Information supplied:
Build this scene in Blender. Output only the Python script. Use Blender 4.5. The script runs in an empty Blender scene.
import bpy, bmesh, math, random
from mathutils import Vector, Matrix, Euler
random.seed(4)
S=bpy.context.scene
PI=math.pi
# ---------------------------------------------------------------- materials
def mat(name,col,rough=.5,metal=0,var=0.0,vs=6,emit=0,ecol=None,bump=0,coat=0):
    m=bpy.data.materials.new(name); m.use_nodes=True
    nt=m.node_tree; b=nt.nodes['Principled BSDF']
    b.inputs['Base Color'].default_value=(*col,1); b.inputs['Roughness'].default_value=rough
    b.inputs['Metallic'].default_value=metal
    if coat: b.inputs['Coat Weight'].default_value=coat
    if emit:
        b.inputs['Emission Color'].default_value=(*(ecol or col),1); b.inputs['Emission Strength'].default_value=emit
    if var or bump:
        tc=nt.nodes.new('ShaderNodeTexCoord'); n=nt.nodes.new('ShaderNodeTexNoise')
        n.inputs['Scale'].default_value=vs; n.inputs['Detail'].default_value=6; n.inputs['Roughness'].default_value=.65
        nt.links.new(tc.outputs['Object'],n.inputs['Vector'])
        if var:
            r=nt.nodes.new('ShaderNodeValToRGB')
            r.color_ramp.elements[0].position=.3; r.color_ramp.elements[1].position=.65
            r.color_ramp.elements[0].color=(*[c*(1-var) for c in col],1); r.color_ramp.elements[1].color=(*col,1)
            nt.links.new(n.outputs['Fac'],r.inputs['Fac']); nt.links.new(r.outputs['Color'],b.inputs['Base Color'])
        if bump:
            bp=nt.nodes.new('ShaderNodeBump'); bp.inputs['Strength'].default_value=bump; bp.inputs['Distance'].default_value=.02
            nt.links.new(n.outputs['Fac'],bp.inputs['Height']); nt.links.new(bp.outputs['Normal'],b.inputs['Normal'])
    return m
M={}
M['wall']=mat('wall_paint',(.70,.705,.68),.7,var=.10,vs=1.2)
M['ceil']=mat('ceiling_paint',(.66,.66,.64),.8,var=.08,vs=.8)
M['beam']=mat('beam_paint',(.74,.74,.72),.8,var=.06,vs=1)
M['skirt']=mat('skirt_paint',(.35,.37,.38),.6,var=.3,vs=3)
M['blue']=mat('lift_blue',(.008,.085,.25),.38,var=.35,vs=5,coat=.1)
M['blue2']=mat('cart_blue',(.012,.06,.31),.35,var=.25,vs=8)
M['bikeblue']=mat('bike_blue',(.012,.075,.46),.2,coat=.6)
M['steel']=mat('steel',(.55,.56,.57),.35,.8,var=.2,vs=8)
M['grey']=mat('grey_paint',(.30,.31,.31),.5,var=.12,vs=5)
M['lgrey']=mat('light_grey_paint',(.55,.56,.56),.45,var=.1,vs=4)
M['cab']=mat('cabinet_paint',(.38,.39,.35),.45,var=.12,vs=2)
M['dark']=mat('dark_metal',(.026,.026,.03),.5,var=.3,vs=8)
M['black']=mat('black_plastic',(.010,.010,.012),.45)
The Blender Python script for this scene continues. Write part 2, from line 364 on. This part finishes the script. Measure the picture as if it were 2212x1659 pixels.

What to do: Make an exact copy of the listing, including every line.

Worked solution:
Build this scene in Blender. Output only the Python script. Use Blender 4.5. The script runs in an empty Blender scene.
import bpy, bmesh, math, random
from mathutils import Vector, Matrix, Euler
random.seed(4)
S=bpy.context.scene
PI=math.pi
# ---------------------------------------------------------------- materials
def mat(name,col,rough=.5,metal=0,var=0.0,vs=6,emit=0,ecol=None,bump=0,coat=0):
    m=bpy.data.materials.new(name); m.use_nodes=True
    nt=m.node_tree; b=nt.nodes['Principled BSDF']
    b.inputs['Base Color'].default_value=(*col,1); b.inputs['Roughness'].default_value=rough
    b.inputs['Metallic'].default_value=metal
    if coat: b.inputs['Coat Weight'].default_value=coat
    if emit:
        b.inputs['Emission Color'].default_value=(*(ecol or col),1); b.inputs['Emission Strength'].default_value=emit
    if var or bump:
        tc=nt.nodes.new('ShaderNodeTexCoord'); n=nt.nodes.new('ShaderNodeTexNoise')
        n.inputs['Scale'].default_value=vs; n.inputs['Detail'].default_value=6; n.inputs['Roughness'].default_value=.65
        nt.links.new(tc.outputs['Object'],n.inputs['Vector'])
        if var:
            r=nt.nodes.new('ShaderNodeValToRGB')
            r.color_ramp.elements[0].position=.3; r.color_ramp.elements[1].position=.65
            r.color_ramp.elements[0].color=(*[c*(1-var) for c in col],1); r.color_ramp.elements[1].color=(*col,1)
            nt.links.new(n.outputs['Fac'],r.inputs['Fac']); nt.links.new(r.outputs['Color'],b.inputs['Base Color'])
        if bump:
            bp=nt.nodes.new('ShaderNodeBump'); bp.inputs['Strength'].default_value=bump; bp.inputs['Distance'].default_value=.02
            nt.links.new(n.outputs['Fac'],bp.inputs['Height']); nt.links.new(bp.outputs['Normal'],b.inputs['Normal'])
    return m
M={}
M['wall']=mat('wall_paint',(.70,.705,.68),.7,var=.10,vs=1.2)
M['ceil']=mat('ceiling_paint',(.66,.66,.64),.8,var=.08,vs=.8)
M['beam']=mat('beam_paint',(.74,.74,.72),.8,var=.06,vs=1)
M['skirt']=mat('skirt_paint',(.35,.37,.38),.6,var=.3,vs=3)
M['blue']=mat('lift_blue',(.008,.085,.25),.38,var=.35,vs=5,coat=.1)
M['blue2']=mat('cart_blue',(.012,.06,.31),.35,var=.25,vs=8)
M['bikeblue']=mat('bike_blue',(.012,.075,.46),.2,coat=.6)
M['steel']=mat('steel',(.55,.56,.57),.35,.8,var=.2,vs=8)
M['grey']=mat('grey_paint',(.30,.31,.31),.5,var=.12,vs=5)
M['lgrey']=mat('light_grey_paint',(.55,.56,.56),.45,var=.1,vs=4)
M['cab']=mat('cabinet_paint',(.38,.39,.35),.45,var=.12,vs=2)
M['dark']=mat('dark_metal',(.026,.026,.03),.5,var=.3,vs=8)
M['black']=mat('black_plastic',(.010,.010,.012),.45)
The Blender Python script for this scene continues. Write part 2, from line 364 on. This part finishes the script. Measure the picture as if it were 2212x1659 pixels.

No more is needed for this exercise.